* [TASK REQUIREMENTS]
Go from the first line to the line with "COL = sc.collection" and return those lines verbatim, ends included.

* * *

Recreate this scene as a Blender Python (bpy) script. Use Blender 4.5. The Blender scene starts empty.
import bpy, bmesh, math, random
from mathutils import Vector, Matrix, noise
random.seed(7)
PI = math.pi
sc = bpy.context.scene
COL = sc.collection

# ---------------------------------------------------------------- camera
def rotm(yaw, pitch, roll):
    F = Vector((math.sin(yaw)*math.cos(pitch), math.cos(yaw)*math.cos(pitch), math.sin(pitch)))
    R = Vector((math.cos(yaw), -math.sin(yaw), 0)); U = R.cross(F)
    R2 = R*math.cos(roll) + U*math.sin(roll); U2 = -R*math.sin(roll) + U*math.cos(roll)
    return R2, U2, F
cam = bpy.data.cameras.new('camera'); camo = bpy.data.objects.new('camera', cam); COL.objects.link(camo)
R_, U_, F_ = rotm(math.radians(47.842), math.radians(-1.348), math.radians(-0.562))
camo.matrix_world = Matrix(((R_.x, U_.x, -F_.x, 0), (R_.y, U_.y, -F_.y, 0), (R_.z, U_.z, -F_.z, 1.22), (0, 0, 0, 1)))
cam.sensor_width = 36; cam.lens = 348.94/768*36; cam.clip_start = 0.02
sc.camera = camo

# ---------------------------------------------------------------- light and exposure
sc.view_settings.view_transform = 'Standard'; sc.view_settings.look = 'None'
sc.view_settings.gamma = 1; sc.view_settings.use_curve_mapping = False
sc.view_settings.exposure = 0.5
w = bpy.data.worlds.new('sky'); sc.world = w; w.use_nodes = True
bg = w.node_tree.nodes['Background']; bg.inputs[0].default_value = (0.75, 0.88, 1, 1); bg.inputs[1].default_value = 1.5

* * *

* [ANSWER TO THE EXERCISE]
Recreate this scene as a Blender Python (bpy) script. Use Blender 4.5. The Blender scene starts empty.
import bpy, bmesh, math, random
from mathutils import Vector, Matrix, noise
random.seed(7)
PI = math.pi
sc = bpy.context.scene
COL = sc.collection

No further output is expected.